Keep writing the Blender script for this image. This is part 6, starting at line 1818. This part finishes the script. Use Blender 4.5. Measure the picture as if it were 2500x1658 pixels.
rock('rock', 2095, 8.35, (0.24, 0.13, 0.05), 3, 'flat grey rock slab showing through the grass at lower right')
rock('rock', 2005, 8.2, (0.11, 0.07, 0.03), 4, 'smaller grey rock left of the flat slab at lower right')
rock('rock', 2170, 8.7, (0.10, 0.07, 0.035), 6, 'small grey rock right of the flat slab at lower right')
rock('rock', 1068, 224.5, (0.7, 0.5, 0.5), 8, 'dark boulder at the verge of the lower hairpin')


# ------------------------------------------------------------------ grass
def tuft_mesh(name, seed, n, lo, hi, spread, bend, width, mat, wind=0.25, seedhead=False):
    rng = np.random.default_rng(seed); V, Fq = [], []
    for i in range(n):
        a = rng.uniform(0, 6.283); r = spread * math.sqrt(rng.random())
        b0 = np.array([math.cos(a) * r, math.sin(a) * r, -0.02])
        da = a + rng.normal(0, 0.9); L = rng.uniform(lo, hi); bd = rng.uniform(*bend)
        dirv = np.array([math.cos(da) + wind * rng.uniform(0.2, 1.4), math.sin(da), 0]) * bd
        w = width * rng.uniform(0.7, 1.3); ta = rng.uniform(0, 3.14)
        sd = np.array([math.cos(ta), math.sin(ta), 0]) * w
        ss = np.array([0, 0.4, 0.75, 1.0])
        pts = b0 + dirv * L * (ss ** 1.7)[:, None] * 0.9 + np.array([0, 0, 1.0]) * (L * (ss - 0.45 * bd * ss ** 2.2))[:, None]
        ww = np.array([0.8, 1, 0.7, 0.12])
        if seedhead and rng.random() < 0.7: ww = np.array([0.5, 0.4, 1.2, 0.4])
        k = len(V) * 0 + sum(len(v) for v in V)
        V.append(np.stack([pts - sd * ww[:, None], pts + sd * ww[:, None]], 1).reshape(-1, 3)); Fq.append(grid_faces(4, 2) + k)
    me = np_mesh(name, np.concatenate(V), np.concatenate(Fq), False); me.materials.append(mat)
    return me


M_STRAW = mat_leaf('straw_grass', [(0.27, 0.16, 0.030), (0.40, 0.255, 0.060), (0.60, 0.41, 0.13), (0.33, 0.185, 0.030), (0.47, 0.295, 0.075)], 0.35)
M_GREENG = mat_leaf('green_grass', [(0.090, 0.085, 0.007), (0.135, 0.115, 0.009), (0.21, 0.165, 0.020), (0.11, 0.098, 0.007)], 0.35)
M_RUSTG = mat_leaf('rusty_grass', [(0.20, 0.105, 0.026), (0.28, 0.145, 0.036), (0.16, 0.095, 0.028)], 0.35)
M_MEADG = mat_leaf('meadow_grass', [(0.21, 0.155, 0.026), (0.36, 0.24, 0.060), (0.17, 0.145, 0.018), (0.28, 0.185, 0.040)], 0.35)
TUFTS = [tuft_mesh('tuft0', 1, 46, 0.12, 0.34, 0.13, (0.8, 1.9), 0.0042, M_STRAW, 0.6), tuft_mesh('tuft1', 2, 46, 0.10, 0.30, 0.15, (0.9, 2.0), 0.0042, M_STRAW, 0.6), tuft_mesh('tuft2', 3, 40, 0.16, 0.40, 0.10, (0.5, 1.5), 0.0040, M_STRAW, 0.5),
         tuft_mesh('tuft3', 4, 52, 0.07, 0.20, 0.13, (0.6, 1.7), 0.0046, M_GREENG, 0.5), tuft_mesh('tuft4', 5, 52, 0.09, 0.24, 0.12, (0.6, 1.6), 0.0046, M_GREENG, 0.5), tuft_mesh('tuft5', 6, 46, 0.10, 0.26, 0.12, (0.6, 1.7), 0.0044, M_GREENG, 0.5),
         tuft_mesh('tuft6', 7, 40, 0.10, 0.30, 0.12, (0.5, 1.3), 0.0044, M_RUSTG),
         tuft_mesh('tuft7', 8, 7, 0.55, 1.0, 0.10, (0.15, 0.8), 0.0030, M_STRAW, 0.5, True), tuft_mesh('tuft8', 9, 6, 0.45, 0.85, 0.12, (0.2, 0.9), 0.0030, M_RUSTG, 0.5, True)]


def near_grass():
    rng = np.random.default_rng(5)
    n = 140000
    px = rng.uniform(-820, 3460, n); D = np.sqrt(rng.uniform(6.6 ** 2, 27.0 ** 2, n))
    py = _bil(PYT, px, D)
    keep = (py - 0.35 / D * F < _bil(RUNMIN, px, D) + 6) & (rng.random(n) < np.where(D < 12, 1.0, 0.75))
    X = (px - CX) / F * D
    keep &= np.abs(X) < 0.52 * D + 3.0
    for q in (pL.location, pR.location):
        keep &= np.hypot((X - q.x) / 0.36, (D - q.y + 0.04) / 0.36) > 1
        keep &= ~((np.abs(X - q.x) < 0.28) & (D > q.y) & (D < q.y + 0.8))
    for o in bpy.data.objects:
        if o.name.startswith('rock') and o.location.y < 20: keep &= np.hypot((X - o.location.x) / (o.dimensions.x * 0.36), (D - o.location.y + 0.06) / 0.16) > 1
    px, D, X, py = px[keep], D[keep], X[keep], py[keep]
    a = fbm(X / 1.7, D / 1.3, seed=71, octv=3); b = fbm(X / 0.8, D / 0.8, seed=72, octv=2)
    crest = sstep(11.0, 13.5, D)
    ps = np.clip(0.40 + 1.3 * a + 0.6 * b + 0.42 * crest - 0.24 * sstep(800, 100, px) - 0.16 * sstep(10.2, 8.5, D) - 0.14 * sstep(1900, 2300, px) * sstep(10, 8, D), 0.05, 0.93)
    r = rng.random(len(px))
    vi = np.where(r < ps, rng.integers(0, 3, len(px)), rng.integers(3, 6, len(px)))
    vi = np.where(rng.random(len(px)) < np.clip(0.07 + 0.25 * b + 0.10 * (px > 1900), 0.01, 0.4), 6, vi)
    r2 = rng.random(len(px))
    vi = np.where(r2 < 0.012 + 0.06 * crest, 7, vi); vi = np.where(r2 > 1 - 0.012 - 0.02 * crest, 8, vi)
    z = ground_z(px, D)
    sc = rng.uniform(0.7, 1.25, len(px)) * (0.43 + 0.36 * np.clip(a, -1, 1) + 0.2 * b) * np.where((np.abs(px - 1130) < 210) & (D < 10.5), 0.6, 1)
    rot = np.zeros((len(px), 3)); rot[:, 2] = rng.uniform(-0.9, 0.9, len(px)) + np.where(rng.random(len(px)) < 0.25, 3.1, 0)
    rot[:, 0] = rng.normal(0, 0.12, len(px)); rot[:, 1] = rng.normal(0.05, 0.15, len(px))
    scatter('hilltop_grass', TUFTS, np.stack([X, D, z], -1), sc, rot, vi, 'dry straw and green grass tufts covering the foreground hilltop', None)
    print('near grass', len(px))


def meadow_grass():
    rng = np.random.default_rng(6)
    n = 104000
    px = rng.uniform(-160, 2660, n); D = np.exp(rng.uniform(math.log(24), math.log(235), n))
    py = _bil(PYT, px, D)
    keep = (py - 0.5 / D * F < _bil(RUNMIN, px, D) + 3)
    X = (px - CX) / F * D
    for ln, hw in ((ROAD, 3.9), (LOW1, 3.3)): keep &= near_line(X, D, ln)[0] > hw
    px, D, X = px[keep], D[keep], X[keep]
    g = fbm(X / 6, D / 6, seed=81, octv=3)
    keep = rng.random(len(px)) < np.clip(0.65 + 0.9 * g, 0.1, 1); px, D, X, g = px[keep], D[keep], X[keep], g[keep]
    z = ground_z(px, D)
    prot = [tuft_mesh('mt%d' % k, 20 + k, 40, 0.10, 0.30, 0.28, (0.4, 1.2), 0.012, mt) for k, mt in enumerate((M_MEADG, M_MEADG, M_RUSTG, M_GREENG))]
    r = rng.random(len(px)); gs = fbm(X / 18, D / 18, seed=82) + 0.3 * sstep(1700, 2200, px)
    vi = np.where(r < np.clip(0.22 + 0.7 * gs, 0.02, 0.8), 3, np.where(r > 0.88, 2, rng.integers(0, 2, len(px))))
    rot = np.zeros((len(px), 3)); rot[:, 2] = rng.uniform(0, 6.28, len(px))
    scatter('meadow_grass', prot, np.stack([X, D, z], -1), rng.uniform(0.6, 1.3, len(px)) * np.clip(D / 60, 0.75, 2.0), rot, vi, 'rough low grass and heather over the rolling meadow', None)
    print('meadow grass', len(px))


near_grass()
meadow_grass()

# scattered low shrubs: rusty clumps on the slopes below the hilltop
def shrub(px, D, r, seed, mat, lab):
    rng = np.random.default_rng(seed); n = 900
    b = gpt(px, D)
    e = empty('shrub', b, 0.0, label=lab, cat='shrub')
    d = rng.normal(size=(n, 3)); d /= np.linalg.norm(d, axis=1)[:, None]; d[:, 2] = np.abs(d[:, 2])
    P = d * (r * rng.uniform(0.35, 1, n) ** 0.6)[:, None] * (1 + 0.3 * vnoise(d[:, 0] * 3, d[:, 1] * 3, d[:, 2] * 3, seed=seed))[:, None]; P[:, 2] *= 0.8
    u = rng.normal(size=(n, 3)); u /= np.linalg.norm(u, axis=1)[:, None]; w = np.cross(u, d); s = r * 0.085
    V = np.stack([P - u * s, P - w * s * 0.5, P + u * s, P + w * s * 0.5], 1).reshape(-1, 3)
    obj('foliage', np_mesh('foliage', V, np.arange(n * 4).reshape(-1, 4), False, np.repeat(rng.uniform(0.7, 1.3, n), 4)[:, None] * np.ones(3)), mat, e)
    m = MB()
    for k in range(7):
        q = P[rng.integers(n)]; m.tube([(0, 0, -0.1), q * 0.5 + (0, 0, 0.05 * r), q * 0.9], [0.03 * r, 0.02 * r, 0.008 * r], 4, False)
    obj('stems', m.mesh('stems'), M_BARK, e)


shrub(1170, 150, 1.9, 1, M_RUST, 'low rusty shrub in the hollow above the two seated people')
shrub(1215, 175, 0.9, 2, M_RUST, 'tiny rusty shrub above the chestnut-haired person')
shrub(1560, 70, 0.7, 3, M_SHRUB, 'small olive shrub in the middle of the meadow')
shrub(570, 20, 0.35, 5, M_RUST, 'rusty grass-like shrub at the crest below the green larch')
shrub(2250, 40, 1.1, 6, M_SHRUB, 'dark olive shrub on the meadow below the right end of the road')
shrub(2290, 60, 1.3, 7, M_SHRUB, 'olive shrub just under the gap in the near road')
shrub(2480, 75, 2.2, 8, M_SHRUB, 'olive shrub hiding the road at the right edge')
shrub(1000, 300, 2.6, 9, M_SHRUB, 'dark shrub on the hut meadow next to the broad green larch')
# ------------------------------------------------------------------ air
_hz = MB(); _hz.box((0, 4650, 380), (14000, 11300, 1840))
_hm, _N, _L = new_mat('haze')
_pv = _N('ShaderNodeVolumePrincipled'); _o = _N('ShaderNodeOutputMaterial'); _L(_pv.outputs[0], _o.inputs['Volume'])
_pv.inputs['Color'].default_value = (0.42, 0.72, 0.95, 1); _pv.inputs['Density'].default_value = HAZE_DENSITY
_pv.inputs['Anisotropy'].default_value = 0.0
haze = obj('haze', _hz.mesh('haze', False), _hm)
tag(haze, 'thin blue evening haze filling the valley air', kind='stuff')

_Task to complete_
Lines from the start of the material above through the line containing "rock('rock', 1068, 224.5, (0.7, 0.5, 0.5), 8, 'dark" are to be duplicated exactly, and only those.

_Task solution_
Keep writing the Blender script for this image. This is part 6, starting at line 1818. This part finishes the script. Use Blender 4.5. Measure the picture as if it were 2500x1658 pixels.
rock('rock', 2095, 8.35, (0.24, 0.13, 0.05), 3, 'flat grey rock slab showing through the grass at lower right')
rock('rock', 2005, 8.2, (0.11, 0.07, 0.03), 4, 'smaller grey rock left of the flat slab at lower right')
rock('rock', 2170, 8.7, (0.10, 0.07, 0.035), 6, 'small grey rock right of the flat slab at lower right')
rock('rock', 1068, 224.5, (0.7, 0.5, 0.5), 8, 'dark boulder at the verge of the lower hairpin')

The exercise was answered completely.